**The exercise**
Retype the opening lines of the data exactly, stopping after the line that contains "def V(*a): return Vector(a)". Skip every picture.

BEGIN

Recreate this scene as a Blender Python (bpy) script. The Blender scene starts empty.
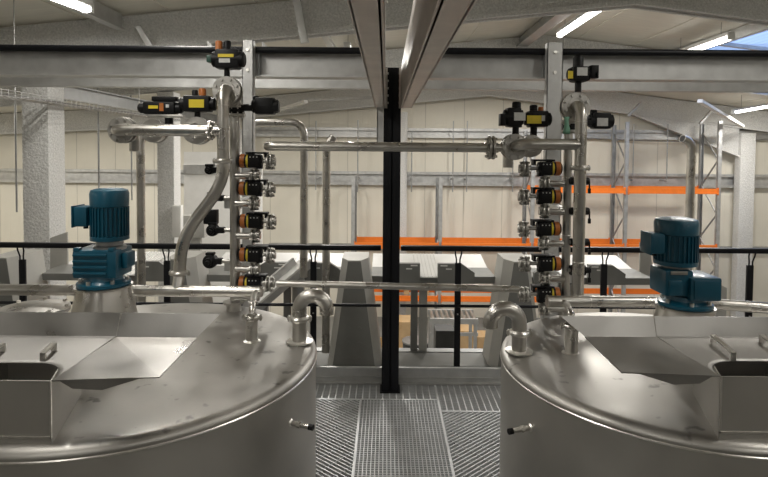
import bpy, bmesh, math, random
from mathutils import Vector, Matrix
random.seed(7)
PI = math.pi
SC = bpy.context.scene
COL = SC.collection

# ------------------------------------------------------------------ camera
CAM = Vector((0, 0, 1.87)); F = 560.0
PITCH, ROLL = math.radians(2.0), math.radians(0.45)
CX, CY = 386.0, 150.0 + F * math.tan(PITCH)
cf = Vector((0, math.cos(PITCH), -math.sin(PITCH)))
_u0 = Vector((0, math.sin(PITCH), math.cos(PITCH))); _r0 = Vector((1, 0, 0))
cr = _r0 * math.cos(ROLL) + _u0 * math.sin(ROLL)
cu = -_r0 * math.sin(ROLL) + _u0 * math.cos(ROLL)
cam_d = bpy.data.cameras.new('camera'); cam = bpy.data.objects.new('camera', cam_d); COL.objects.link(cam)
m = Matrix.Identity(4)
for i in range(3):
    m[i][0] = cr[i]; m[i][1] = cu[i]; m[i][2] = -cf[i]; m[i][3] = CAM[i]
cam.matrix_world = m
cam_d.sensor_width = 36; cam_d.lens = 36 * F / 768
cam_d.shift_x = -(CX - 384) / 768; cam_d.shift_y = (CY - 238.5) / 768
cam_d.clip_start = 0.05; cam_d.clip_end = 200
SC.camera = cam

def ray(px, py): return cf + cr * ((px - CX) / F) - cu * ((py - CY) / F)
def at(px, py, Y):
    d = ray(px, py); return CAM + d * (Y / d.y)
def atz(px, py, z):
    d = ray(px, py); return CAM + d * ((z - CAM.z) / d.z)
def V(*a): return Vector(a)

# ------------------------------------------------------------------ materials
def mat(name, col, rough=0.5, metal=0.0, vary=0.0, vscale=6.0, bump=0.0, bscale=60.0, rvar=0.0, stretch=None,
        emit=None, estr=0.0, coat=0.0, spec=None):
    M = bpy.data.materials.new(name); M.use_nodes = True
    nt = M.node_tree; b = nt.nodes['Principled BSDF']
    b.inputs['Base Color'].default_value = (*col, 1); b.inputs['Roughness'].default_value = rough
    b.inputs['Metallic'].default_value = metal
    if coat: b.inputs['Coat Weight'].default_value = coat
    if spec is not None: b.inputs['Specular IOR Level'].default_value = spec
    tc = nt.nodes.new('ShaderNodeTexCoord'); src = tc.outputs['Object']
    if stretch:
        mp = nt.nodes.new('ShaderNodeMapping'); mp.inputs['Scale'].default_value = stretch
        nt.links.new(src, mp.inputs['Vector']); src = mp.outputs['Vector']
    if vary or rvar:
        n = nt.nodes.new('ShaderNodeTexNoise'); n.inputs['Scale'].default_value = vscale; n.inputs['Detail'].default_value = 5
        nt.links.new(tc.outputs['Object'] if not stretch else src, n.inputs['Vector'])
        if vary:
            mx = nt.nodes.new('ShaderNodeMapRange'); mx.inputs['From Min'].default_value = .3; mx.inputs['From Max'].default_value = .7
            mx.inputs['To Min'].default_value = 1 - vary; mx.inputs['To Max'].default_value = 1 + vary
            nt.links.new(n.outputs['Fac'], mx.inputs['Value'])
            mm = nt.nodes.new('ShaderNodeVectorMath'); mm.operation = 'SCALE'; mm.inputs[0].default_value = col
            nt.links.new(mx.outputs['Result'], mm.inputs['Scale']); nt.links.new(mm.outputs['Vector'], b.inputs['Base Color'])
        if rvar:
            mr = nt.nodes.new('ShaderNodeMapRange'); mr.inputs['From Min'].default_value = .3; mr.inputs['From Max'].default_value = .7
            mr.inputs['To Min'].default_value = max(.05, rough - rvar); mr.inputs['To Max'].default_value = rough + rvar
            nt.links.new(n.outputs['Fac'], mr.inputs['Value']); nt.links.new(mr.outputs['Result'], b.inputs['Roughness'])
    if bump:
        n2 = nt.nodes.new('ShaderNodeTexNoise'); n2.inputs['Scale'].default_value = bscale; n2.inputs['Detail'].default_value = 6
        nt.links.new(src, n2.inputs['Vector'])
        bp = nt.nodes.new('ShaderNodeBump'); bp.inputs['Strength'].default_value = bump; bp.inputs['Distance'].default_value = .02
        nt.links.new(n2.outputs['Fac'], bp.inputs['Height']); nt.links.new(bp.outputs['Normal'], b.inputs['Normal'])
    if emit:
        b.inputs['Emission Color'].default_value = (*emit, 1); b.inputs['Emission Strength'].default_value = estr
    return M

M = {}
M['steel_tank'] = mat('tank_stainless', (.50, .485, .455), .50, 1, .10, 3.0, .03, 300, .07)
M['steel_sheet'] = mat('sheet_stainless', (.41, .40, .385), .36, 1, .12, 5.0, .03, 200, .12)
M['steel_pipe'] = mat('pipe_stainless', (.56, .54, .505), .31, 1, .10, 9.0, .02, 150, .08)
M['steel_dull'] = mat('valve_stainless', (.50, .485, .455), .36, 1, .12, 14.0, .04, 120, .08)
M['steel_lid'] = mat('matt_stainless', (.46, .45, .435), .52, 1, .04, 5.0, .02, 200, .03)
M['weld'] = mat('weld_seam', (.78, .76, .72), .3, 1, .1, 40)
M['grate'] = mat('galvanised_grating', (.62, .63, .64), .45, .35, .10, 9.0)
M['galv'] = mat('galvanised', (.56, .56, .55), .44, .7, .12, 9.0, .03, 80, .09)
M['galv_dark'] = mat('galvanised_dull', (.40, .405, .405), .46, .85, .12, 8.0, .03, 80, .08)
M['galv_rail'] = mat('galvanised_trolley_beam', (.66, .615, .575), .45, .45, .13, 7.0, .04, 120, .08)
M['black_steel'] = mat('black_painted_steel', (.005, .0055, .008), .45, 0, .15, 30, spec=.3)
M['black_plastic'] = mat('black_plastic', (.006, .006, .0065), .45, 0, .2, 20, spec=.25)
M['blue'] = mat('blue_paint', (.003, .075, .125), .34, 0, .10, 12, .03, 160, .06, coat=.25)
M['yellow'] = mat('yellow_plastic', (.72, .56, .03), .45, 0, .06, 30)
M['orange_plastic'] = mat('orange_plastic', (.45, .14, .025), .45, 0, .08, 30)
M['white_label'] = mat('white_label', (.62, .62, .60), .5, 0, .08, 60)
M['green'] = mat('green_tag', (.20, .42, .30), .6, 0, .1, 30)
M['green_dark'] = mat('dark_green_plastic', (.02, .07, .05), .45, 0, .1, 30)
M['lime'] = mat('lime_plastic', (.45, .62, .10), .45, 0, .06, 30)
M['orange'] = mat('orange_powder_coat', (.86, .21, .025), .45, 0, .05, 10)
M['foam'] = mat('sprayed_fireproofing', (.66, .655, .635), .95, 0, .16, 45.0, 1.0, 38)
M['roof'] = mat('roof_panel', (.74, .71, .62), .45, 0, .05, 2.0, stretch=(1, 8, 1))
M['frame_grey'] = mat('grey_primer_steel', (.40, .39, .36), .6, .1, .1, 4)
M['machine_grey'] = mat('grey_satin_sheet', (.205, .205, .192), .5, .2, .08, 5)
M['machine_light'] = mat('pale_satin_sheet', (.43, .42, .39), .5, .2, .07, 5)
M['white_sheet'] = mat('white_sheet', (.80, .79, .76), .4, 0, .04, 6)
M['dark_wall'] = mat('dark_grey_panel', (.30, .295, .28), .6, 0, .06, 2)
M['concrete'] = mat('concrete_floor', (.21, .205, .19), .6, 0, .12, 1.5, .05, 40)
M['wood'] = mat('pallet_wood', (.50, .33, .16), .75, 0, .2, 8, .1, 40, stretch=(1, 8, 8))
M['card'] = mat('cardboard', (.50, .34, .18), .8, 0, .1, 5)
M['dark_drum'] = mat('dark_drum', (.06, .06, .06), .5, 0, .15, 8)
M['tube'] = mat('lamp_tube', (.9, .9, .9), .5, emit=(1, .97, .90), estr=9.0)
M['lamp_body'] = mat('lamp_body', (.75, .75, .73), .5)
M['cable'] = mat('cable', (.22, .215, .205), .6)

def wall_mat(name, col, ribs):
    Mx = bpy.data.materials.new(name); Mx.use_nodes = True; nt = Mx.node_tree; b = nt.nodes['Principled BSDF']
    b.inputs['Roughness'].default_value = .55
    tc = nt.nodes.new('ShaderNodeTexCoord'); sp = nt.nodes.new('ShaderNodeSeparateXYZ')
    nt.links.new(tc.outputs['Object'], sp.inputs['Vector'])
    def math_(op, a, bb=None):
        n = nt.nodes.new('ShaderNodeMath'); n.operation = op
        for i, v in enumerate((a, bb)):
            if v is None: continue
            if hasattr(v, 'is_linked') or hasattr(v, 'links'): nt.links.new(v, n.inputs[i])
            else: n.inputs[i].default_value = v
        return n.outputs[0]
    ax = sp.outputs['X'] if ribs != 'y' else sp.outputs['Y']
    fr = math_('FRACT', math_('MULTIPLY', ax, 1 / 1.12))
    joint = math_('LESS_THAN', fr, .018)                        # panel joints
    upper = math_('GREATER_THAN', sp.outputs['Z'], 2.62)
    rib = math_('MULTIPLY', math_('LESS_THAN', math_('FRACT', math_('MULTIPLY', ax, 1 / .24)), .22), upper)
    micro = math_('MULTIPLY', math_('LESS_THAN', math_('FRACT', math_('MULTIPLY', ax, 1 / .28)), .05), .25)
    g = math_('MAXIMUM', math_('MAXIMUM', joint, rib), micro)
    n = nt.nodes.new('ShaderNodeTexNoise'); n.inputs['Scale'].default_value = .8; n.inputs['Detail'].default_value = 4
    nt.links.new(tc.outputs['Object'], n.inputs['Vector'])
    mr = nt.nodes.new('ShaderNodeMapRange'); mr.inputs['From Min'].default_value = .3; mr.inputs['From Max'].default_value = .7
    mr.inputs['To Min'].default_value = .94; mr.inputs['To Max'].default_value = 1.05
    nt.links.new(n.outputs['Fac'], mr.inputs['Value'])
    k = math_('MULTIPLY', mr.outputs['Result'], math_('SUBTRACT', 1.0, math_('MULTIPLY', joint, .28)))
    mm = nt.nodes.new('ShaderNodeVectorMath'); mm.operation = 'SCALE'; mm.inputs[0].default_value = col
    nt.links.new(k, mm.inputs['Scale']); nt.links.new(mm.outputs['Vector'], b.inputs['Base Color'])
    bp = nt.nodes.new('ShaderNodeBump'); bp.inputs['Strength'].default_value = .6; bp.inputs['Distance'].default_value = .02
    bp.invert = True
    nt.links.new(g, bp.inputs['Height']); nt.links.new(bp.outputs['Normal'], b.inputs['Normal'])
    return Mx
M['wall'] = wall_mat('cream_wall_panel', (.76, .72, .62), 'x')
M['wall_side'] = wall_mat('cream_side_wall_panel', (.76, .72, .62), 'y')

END

**Response to this exercise**
Recreate this scene as a Blender Python (bpy) script. The Blender scene starts empty.
import bpy, bmesh, math, random
from mathutils import Vector, Matrix
random.seed(7)
PI = math.pi
SC = bpy.context.scene
COL = SC.collection

# ------------------------------------------------------------------ camera
CAM = Vector((0, 0, 1.87)); F = 560.0
PITCH, ROLL = math.radians(2.0), math.radians(0.45)
CX, CY = 386.0, 150.0 + F * math.tan(PITCH)
cf = Vector((0, math.cos(PITCH), -math.sin(PITCH)))
_u0 = Vector((0, math.sin(PITCH), math.cos(PITCH))); _r0 = Vector((1, 0, 0))
cr = _r0 * math.cos(ROLL) + _u0 * math.sin(ROLL)
cu = -_r0 * math.sin(ROLL) + _u0 * math.cos(ROLL)
cam_d = bpy.data.cameras.new('camera'); cam = bpy.data.objects.new('camera', cam_d); COL.objects.link(cam)
m = Matrix.Identity(4)
for i in range(3):
    m[i][0] = cr[i]; m[i][1] = cu[i]; m[i][2] = -cf[i]; m[i][3] = CAM[i]
cam.matrix_world = m
cam_d.sensor_width = 36; cam_d.lens = 36 * F / 768
cam_d.shift_x = -(CX - 384) / 768; cam_d.shift_y = (CY - 238.5) / 768
cam_d.clip_start = 0.05; cam_d.clip_end = 200
SC.camera = cam

def ray(px, py): return cf + cr * ((px - CX) / F) - cu * ((py - CY) / F)
def at(px, py, Y):
    d = ray(px, py); return CAM + d * (Y / d.y)
def atz(px, py, z):
    d = ray(px, py); return CAM + d * ((z - CAM.z) / d.z)
def V(*a): return Vector(a)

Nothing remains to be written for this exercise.